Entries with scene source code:

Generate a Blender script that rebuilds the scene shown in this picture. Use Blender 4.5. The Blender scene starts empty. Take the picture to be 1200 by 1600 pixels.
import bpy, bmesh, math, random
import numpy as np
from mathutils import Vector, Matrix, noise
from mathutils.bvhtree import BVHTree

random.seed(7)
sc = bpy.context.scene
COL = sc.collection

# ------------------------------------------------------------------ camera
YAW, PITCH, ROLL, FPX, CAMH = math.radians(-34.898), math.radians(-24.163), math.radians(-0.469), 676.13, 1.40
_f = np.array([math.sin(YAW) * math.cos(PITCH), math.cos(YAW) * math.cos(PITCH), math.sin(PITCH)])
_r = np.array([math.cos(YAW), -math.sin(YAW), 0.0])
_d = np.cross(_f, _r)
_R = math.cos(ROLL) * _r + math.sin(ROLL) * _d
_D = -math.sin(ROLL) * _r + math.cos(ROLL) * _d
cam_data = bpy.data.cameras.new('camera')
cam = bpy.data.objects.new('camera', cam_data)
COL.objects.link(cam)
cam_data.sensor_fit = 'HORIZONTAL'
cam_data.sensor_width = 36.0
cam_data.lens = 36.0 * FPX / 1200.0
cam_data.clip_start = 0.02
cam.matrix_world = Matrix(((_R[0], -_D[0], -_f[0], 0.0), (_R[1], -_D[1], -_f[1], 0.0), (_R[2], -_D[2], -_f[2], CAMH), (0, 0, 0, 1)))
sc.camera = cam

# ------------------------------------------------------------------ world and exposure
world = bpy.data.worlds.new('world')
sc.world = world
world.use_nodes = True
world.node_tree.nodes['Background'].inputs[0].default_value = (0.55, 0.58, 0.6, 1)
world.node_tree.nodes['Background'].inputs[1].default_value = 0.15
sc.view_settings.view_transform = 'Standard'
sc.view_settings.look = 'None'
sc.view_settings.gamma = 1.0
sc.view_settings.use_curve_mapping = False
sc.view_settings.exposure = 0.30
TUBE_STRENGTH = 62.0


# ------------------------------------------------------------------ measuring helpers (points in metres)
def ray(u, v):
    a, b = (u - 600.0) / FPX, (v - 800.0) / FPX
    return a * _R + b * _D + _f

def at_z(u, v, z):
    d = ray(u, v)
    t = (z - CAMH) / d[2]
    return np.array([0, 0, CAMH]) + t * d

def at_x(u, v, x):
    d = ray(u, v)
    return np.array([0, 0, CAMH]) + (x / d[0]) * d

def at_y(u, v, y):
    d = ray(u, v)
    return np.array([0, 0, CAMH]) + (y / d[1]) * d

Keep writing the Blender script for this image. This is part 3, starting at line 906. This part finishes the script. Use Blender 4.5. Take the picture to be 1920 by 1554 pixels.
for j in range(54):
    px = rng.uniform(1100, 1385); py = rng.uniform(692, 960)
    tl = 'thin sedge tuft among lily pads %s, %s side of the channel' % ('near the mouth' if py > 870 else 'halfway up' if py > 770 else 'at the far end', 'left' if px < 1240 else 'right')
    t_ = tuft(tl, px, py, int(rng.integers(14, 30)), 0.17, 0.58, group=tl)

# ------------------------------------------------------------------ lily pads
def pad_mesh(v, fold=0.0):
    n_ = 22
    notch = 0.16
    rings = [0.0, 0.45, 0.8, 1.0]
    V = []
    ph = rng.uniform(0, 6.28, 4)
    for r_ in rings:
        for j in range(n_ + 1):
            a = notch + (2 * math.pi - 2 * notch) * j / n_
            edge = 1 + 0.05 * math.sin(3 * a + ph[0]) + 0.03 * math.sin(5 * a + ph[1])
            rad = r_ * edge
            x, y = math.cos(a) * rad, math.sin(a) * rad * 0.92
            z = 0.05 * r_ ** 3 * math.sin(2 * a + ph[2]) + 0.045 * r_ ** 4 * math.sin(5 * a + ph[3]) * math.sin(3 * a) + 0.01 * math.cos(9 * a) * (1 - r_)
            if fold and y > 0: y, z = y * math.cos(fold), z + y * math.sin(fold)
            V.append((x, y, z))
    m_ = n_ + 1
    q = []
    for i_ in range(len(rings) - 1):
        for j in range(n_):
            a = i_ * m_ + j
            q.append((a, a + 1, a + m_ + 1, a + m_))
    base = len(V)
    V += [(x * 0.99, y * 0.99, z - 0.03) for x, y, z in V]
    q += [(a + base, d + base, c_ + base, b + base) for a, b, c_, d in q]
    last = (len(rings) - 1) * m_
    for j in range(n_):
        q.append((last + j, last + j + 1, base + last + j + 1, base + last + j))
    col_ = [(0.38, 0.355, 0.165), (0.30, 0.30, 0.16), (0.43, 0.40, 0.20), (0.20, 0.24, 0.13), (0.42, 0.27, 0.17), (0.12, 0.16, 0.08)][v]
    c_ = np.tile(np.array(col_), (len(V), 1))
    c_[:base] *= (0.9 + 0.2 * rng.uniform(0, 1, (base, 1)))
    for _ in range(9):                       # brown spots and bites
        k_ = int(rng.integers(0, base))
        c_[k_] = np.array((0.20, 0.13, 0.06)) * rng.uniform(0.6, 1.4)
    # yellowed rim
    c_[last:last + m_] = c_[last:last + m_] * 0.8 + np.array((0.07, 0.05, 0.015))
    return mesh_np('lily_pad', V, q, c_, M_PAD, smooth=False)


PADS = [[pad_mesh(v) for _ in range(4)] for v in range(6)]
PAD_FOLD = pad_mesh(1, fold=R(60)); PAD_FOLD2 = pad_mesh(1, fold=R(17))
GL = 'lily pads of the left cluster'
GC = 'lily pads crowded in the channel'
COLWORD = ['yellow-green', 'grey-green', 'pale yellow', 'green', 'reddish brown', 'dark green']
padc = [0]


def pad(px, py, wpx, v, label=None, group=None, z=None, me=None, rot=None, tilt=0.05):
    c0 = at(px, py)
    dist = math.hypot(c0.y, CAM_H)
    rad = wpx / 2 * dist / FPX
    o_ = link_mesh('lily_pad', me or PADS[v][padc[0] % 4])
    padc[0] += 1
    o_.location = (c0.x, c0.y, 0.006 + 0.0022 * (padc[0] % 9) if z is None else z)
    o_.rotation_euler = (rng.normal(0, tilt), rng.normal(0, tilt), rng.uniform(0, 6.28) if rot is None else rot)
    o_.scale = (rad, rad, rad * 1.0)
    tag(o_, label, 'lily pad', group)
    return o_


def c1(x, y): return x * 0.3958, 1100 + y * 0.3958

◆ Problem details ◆
Where a line above contains the word "Take", copy that line.

◆ Solution to this exercise ◆
Generate a Blender script that rebuilds the scene shown in this picture. Use Blender 4.5. The Blender scene starts empty. Take the picture to be 1200 by 1600 pixels.
Keep writing the Blender script for this image. This is part 3, starting at line 906. This part finishes the script. Use Blender 4.5. Take the picture to be 1920 by 1554 pixels.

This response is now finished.